PROBLEM STATEMENT:
Without the pictures, write out all the lines below exactly as they appear.

DATA EXTRACT:
┌────────
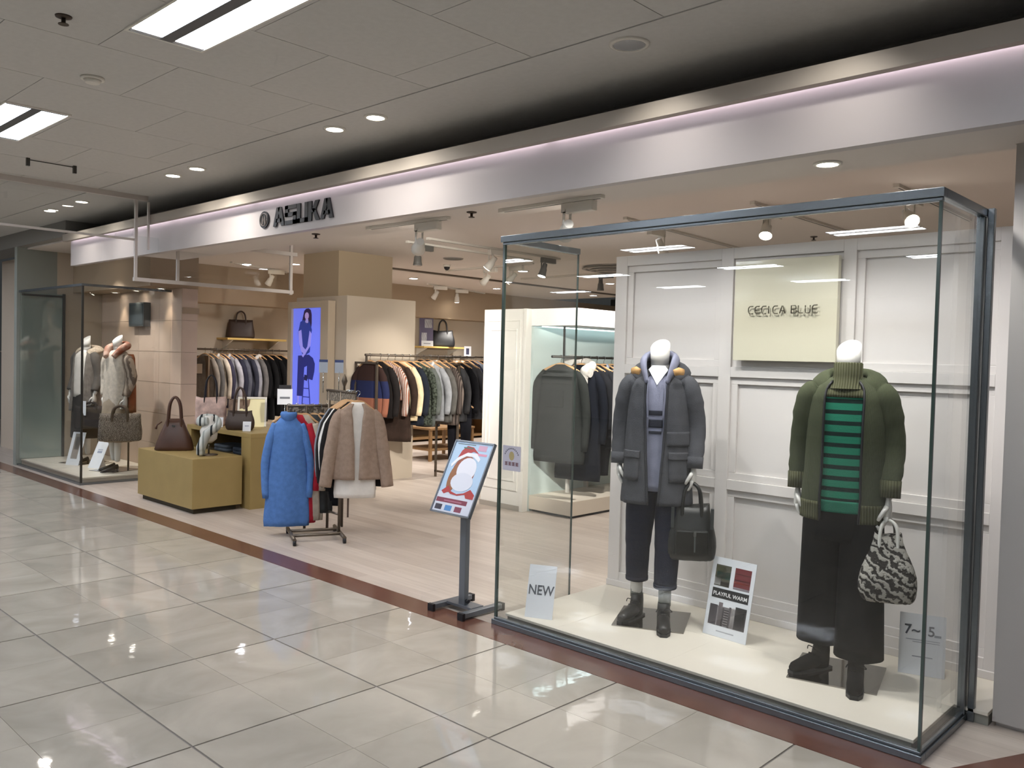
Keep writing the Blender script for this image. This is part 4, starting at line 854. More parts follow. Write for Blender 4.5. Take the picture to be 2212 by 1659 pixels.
for nm, b in (('corner_seal', (-10.06, -10.04, 3.585, 3.605, 0.025, 2.235)), ('mirror_edge', (-12.19, -12.165, 4.105, 4.135, 0.08, 2.25)), ('mirror_edge', (-12.19, -12.165, 3.61, 4.105, 2.2, 2.225))): obj(nm, box(*b), DSTEEL, ca)

# mannequin in grey vest coat
t3 = mannequin('headless mannequin in a grey sleeveless long coat and dark skirt in the left display case', (-11.42, 4.13, 0.08), R(22), (0.205, -0.05, 0.87), (-0.205, -0.05, 0.88), neck=1.575, feet=((-0.07, -0.02), (0.07, -0.05)), plate=False)
G3 = cloth('#77706a', 0.2, 0.4, 20)
sh = Shell([(1.44, 0.08, 0.066, 0.015, 40), (1.42, 0.11, 0.084, 0.01, 40), (1.385, 0.15, 0.10, 0.01, 36), (1.34, 0.168, 0.11, 0.005, 32), (1.2, 0.17, 0.12, 0, 30), (0.9, 0.18, 0.135, 0, 24), (0.66, 0.20, 0.15, 0, 20)], 0.85, 0.04, 6, 1.0)
co = obj('coat', sh.mesh(48, 26), G3, t3, solid=0.012)
mb = hood_roll(MB(), 1.25, 40, 0.01); obj('fur_collar', mb, cloth('#c9b8a4', 0.3, 1.0, 40), co)
for s in (-1, 1): ctube_ = MB(); ctube(ctube_, [(s*0.12, 0, 1.375), (s*0.165, 0, 1.32), (s*0.2, 0.02, 1.1), (s*0.205, -0.045, 0.92)], [0.052, 0.064, 0.058, 0.048], 14); obj('sleeve', ctube_, cloth('#5c5753', 0.2), co)
ih = Shell([(1.43, 0.07, 0.06, 0.01, 0), (1.36, 0.16, 0.098, 0, 0), (1.1, 0.17, 0.115, 0, 0), (0.84, 0.175, 0.12, 0, 0)], 0.9, 0.02); obj('blouse', ih.mesh(32, 12), cloth('#d9d3cb', 0.08), t3)
sk = Shell([(1.0, 0.13, 0.10, 0, 0), (0.85, 0.17, 0.12, 0, 0), (0.6, 0.18, 0.13, 0, 0), (0.32, 0.19, 0.14, 0, 0)], 0.9, 0.03); obj('skirt', sk.mesh(36, 14), cloth('#37322f', 0.15), t3)
u = MB(); so = MB(); shoe(u, so, (-0.07, -0.04), boot=False); shoe(u, so, (0.07, -0.07), boot=False); s_ = obj('shoes', u, BLACK, t3); obj('sole', so, BLACK, s_)
obj('support_rod', MB().tube([(0.05, 0.16, 0), (0.05, 0.16, 0.8)], 0.012, 10), BRONZE, t3); obj('base_plate', box(-0.2, 0.2, -0.22, 0.2, 0, 0.006), mat('mirror_plate', '#8b8782', 0.08, 1.0), t3)
obj('price_tag', box(0.15, 0.23, -0.20, -0.196, 0.62, 0.80), CARD, t3)
# mannequin in cream sweater
t4 = mannequin('headless mannequin in a cream knit, rust shawl and beige skirt in the left case', (-10.50, 4.16, 0.08), R(20), (0.20, -0.06, 0.88), (-0.19, -0.02, 0.9), neck=1.585, feet=((-0.07, -0.0), (0.07, -0.08)), plate=False)
CR = cloth('#d3c8bb', 0.14, 0.5, 30)
sh = Shell([(1.44, 0.075, 0.065, 0.012, 0), (1.41, 0.12, 0.09, 0.01, 0), (1.36, 0.155, 0.105, 0, 0), (1.15, 0.165, 0.12, 0, 0), (0.9, 0.17, 0.125, 0, 0), (0.74, 0.17, 0.125, 0, 0)], 0.85, 0.04, 6)
sw_ = obj('knit_sweater', sh.mesh(44, 22), CR, t4)
for s, wp in ((1, (0.20, -0.06, 0.9)), (-1, (-0.19, -0.02, 0.9))): mb = MB(); ctube(mb, [(s*0.125, 0, 1.37), (s*0.17, 0, 1.3), (s*0.20, 0.02, 1.1), wp], [0.055, 0.07, 0.068, 0.042], 14, (1, 1), 6, 0.05); obj('sleeve', mb, CR if s < 0 else patterned('taupe_drape', '#a89a8d', '#6f6259', 'wave', 7, 2.0, rot=(0, 0.2, 0)), sw_)
obj('shawl', sh.patch(-5, 150, 1.40, 0.70, 0.035, 0.02, 14, 14), cloth('#8a5236', 0.25, 0.5), t4)
mb = MB(); ctube(mb, [(-0.06, -0.115, 1.36), (-0.11, -0.04, 1.46), (-0.09, 0.06, 1.50), (0.0, 0.1, 1.51), (0.09, 0.06, 1.50), (0.11, -0.04, 1.46), (0.06, -0.115, 1.36)], [0.03, 0.042, 0.045, 0.045, 0.045, 0.042, 0.03], 12); obj('scarf', mb, patterned('rust_scarf', '#c3a495', '#8d4b35', 'noise', 9), t4)
sk = Shell([(0.98, 0.13, 0.10, 0, 0), (0.8, 0.18, 0.13, 0, 0), (0.6, 0.195, 0.145, 0, 0), (0.35, 0.22, 0.17, 0, 0)], 0.9, 0.06, 9); obj('skirt', sk.mesh(44, 14), cloth('#a39483', 0.12), t4)
u = MB(); so = MB(); shoe(u, so, (-0.07, -0.02), boot=False); shoe(u, so, (0.07, -0.10), boot=False); s_ = obj('shoes', u, BLACK, t4); obj('sole', so, BLACK, s_)
obj('base_plate', box(-0.2, 0.2, -0.22, 0.2, 0, 0.006), mat('mirror_plate', '#8b8782', 0.08, 1.0), t4); obj('support_rod', MB().tube([(0.04, 0.14, 0), (0.04, 0.14, 0.75)], 0.011, 10), BRONZE, t4)
hp_ = hand_at(t4, (0.20, -0.06, 0.79))
bag('handbag', 'grey brown fringed woven bag held by the cream knit mannequin', (hp_.x+0.06, hp_.y-0.08, 0.46), R(58), 0.46, 0.31, 0.16, patterned('grey_fringe', '#4b4440', '#8f857c', 'wave', 22, 9.0, 0.95, 0.5, 0.15), hp_.z-0.46-0.31, cloth('#554a42'), 0.97, 0.36, None, 0.01, None, 0.016)
hp_ = hand_at(t3, (0.205, -0.05, 0.78))
bag('handbag', 'dark charcoal box tote held by the grey coat mannequin in the left case', (hp_.x+0.05, hp_.y-0.06, 0.53), R(55), 0.36, 0.28, 0.14, cloth('#35302e', 0.1), hp_.z-0.53-0.28, cloth('#35302e'), 0.98, 0.4, None, 0.0, None, 0.010)
t, fr = card('sign_card', 'narrow photo card standing before the grey coat mannequin in the left case', -11.31, 3.86, 0.08, 0.9, 0.43, 0.20, 0.42, 0.3)
prints(t, fr, [(0.05, 0.15, 0.08, 0.40, '#8f857c'), (0.07, 0.14, 0.2, 0.36, '#5f5650')])
t, fr = card('sign_card', 'plain white price card before the cream knit mannequin in the left case', -10.86, 3.96, 0.08, 0.9, 0.43, 0.17, 0.36, 0.5)
prints(t, fr, [(0.05, 0.12, 0.2, 0.23, '#9aa0b4'), (0.05, 0.12, 0.24, 0.25, '#9aa0b4')])
t = thing('wall_plaque', 'grey metal box plaque on the tiled wall behind the left mannequins', 'plaque', (-10.87, 4.618, 1.83))
obj('housing', box(-0.22, 0.22, -0.09, 0, 0, 0.30), mat('plaque_grey', '#5c6163', 0.35, 0.4), t, bevel=0.004); obj('face', box(-0.20, 0.2, -0.094, -0.09, 0.02, 0.28), mat('plaque_face', '#474e52', 0.15), t)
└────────
REPLY:
Keep writing the Blender script for this image. This is part 4, starting at line 854. More parts follow. Write for Blender 4.5. Take the picture to be 2212 by 1659 pixels.
for nm, b in (('corner_seal', (-10.06, -10.04, 3.585, 3.605, 0.025, 2.235)), ('mirror_edge', (-12.19, -12.165, 4.105, 4.135, 0.08, 2.25)), ('mirror_edge', (-12.19, -12.165, 3.61, 4.105, 2.2, 2.225))): obj(nm, box(*b), DSTEEL, ca)

# mannequin in grey vest coat
t3 = mannequin('headless mannequin in a grey sleeveless long coat and dark skirt in the left display case', (-11.42, 4.13, 0.08), R(22), (0.205, -0.05, 0.87), (-0.205, -0.05, 0.88), neck=1.575, feet=((-0.07, -0.02), (0.07, -0.05)), plate=False)
G3 = cloth('#77706a', 0.2, 0.4, 20)
sh = Shell([(1.44, 0.08, 0.066, 0.015, 40), (1.42, 0.11, 0.084, 0.01, 40), (1.385, 0.15, 0.10, 0.01, 36), (1.34, 0.168, 0.11, 0.005, 32), (1.2, 0.17, 0.12, 0, 30), (0.9, 0.18, 0.135, 0, 24), (0.66, 0.20, 0.15, 0, 20)], 0.85, 0.04, 6, 1.0)
co = obj('coat', sh.mesh(48, 26), G3, t3, solid=0.012)
mb = hood_roll(MB(), 1.25, 40, 0.01); obj('fur_collar', mb, cloth('#c9b8a4', 0.3, 1.0, 40), co)
for s in (-1, 1): ctube_ = MB(); ctube(ctube_, [(s*0.12, 0, 1.375), (s*0.165, 0, 1.32), (s*0.2, 0.02, 1.1), (s*0.205, -0.045, 0.92)], [0.052, 0.064, 0.058, 0.048], 14); obj('sleeve', ctube_, cloth('#5c5753', 0.2), co)
ih = Shell([(1.43, 0.07, 0.06, 0.01, 0), (1.36, 0.16, 0.098, 0, 0), (1.1, 0.17, 0.115, 0, 0), (0.84, 0.175, 0.12, 0, 0)], 0.9, 0.02); obj('blouse', ih.mesh(32, 12), cloth('#d9d3cb', 0.08), t3)
sk = Shell([(1.0, 0.13, 0.10, 0, 0), (0.85, 0.17, 0.12, 0, 0), (0.6, 0.18, 0.13, 0, 0), (0.32, 0.19, 0.14, 0, 0)], 0.9, 0.03); obj('skirt', sk.mesh(36, 14), cloth('#37322f', 0.15), t3)
u = MB(); so = MB(); shoe(u, so, (-0.07, -0.04), boot=False); shoe(u, so, (0.07, -0.07), boot=False); s_ = obj('shoes', u, BLACK, t3); obj('sole', so, BLACK, s_)
obj('support_rod', MB().tube([(0.05, 0.16, 0), (0.05, 0.16, 0.8)], 0.012, 10), BRONZE, t3); obj('base_plate', box(-0.2, 0.2, -0.22, 0.2, 0, 0.006), mat('mirror_plate', '#8b8782', 0.08, 1.0), t3)
obj('price_tag', box(0.15, 0.23, -0.20, -0.196, 0.62, 0.80), CARD, t3)
# mannequin in cream sweater
t4 = mannequin('headless mannequin in a cream knit, rust shawl and beige skirt in the left case', (-10.50, 4.16, 0.08), R(20), (0.20, -0.06, 0.88), (-0.19, -0.02, 0.9), neck=1.585, feet=((-0.07, -0.0), (0.07, -0.08)), plate=False)
CR = cloth('#d3c8bb', 0.14, 0.5, 30)
sh = Shell([(1.44, 0.075, 0.065, 0.012, 0), (1.41, 0.12, 0.09, 0.01, 0), (1.36, 0.155, 0.105, 0, 0), (1.15, 0.165, 0.12, 0, 0), (0.9, 0.17, 0.125, 0, 0), (0.74, 0.17, 0.125, 0, 0)], 0.85, 0.04, 6)
sw_ = obj('knit_sweater', sh.mesh(44, 22), CR, t4)
for s, wp in ((1, (0.20, -0.06, 0.9)), (-1, (-0.19, -0.02, 0.9))): mb = MB(); ctube(mb, [(s*0.125, 0, 1.37), (s*0.17, 0, 1.3), (s*0.20, 0.02, 1.1), wp], [0.055, 0.07, 0.068, 0.042], 14, (1, 1), 6, 0.05); obj('sleeve', mb, CR if s < 0 else patterned('taupe_drape', '#a89a8d', '#6f6259', 'wave', 7, 2.0, rot=(0, 0.2, 0)), sw_)
obj('shawl', sh.patch(-5, 150, 1.40, 0.70, 0.035, 0.02, 14, 14), cloth('#8a5236', 0.25, 0.5), t4)
mb = MB(); ctube(mb, [(-0.06, -0.115, 1.36), (-0.11, -0.04, 1.46), (-0.09, 0.06, 1.50), (0.0, 0.1, 1.51), (0.09, 0.06, 1.50), (0.11, -0.04, 1.46), (0.06, -0.115, 1.36)], [0.03, 0.042, 0.045, 0.045, 0.045, 0.042, 0.03], 12); obj('scarf', mb, patterned('rust_scarf', '#c3a495', '#8d4b35', 'noise', 9), t4)
sk = Shell([(0.98, 0.13, 0.10, 0, 0), (0.8, 0.18, 0.13, 0, 0), (0.6, 0.195, 0.145, 0, 0), (0.35, 0.22, 0.17, 0, 0)], 0.9, 0.06, 9); obj('skirt', sk.mesh(44, 14), cloth('#a39483', 0.12), t4)
u = MB(); so = MB(); shoe(u, so, (-0.07, -0.02), boot=False); shoe(u, so, (0.07, -0.10), boot=False); s_ = obj('shoes', u, BLACK, t4); obj('sole', so, BLACK, s_)
obj('base_plate', box(-0.2, 0.2, -0.22, 0.2, 0, 0.006), mat('mirror_plate', '#8b8782', 0.08, 1.0), t4); obj('support_rod', MB().tube([(0.04, 0.14, 0), (0.04, 0.14, 0.75)], 0.011, 10), BRONZE, t4)
hp_ = hand_at(t4, (0.20, -0.06, 0.79))
bag('handbag', 'grey brown fringed woven bag held by the cream knit mannequin', (hp_.x+0.06, hp_.y-0.08, 0.46), R(58), 0.46, 0.31, 0.16, patterned('grey_fringe', '#4b4440', '#8f857c', 'wave', 22, 9.0, 0.95, 0.5, 0.15), hp_.z-0.46-0.31, cloth('#554a42'), 0.97, 0.36, None, 0.01, None, 0.016)
hp_ = hand_at(t3, (0.205, -0.05, 0.78))
bag('handbag', 'dark charcoal box tote held by the grey coat mannequin in the left case', (hp_.x+0.05, hp_.y-0.06, 0.53), R(55), 0.36, 0.28, 0.14, cloth('#35302e', 0.1), hp_.z-0.53-0.28, cloth('#35302e'), 0.98, 0.4, None, 0.0, None, 0.010)
t, fr = card('sign_card', 'narrow photo card standing before the grey coat mannequin in the left case', -11.31, 3.86, 0.08, 0.9, 0.43, 0.20, 0.42, 0.3)
prints(t, fr, [(0.05, 0.15, 0.08, 0.40, '#8f857c'), (0.07, 0.14, 0.2, 0.36, '#5f5650')])
t, fr = card('sign_card', 'plain white price card before the cream knit mannequin in the left case', -10.86, 3.96, 0.08, 0.9, 0.43, 0.17, 0.36, 0.5)
prints(t, fr, [(0.05, 0.12, 0.2, 0.23, '#9aa0b4'), (0.05, 0.12, 0.24, 0.25, '#9aa0b4')])
t = thing('wall_plaque', 'grey metal box plaque on the tiled wall behind the left mannequins', 'plaque', (-10.87, 4.618, 1.83))
obj('housing', box(-0.22, 0.22, -0.09, 0, 0, 0.30), mat('plaque_grey', '#5c6163', 0.35, 0.4), t, bevel=0.004); obj('face', box(-0.20, 0.2, -0.094, -0.09, 0.02, 0.28), mat('plaque_face', '#474e52', 0.15), t)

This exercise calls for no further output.